Mostly, the Maypop gladdens my heart just by existing. But if I ever get any fruit, I do plan to recreate that sauce.
6 Jul
Posted by mortaltree on July 8, 2015 at 6:23 am
You’re not alone. Maypop purchase has become a yearly ritual for me too –for the last 5 years fruit and seed combined! Although I don’t think this year will be the last, as it may be for you. Something already bit mine off and the seed did nothing. I hope your plant has many more blooms (and fruits) to come!

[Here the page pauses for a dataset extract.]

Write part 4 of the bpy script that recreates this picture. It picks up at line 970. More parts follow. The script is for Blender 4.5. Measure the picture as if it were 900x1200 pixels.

Posted by wooddogs3 on July 8, 2015 at 7:31 am
I hate to sound pessimistic but I rather doubt that my Maypop efforts are really over. Right now we are in our monsoon season and my Passiflora seems to have leaped up a foot in the last week, but I still have to get it through a long dry fall and dessicating winter. But gardeners are like that. Show them one spectacular flower and they’ll do anything to try to please you.
Posted by mortaltree on July 8, 2015 at 12:09 pm
Put a bucket over it maybe? I have seen amazing results from a bamboo tripod wrapped with cloth put over plants. That is for my climate though. And our winters are exceedingly wet and dark. Perhaps if you watered it through the winter combined with this method you might get it established. Hopefully it wouldn’t need that kind of treatment every winter thereafter.
Posted by wooddogs3 on July 26, 2015 at 8:21 am
That sounds like it might help. In my desert climate many plants that are otherwise hardy just dry out and mummify in the winter, and the cloth might help keep sun and wind off the stem.